No anúncio de Almeida para o comando da PGFN, em 19 de dezembro de 2022, Haddad afirmou que a condução "do tema de maior importância para o equilíbrio fiscal do país" estaria nas mãos dela e do subprocurador geral da Fazenda Nacional, Gustavo Caldas.

O ministro também disse que iria compor o time que teria uma atuação "mais firme junto aos tribunais para diminuir risco fiscal das decisões judiciais".

Almeida é a segunda mulher a assumir o comando da PGFN. Antes dela, Adriana Queiroz exerceu o cargo de procuradora-geral da Fazenda Nacional de 2009 a 2015.

Procuradora da Fazenda desde 2006, ela é mestre em política pública pela Universidade de Oxford, no Reino Unido, e pós-graduada em administração pública pela FGV (Fundação Getulio Vargas).

Já ocupou uma série de cargos na PGFN e também atuou na subchefia de Assuntos Jurídicos da Presidência da República.

Na Procuradoria, chefiou a área que faz a gestão da Dívida Ativa da União. Lá, Almeida colocou em funcionamento um projeto que, à época, também parecia óbvio, mas estava igualmente distante do dia a dia do órgão: a criação de uma classificação de risco dos devedores, para ampliar a eficiência da cobrança.

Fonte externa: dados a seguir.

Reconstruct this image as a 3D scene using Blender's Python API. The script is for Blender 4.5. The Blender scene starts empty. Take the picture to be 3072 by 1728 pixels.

Até então, a PGFN dispendia os mesmos esforços de cobrança contra uma empresa em atividade e uma companhia já falida. O projeto consistiu na criação de uma escala de classificação dos créditos por maior ou menor chance de recuperação. O modelo é aplicado até hoje e permite o melhor direcionamento dos trabalhos no órgão.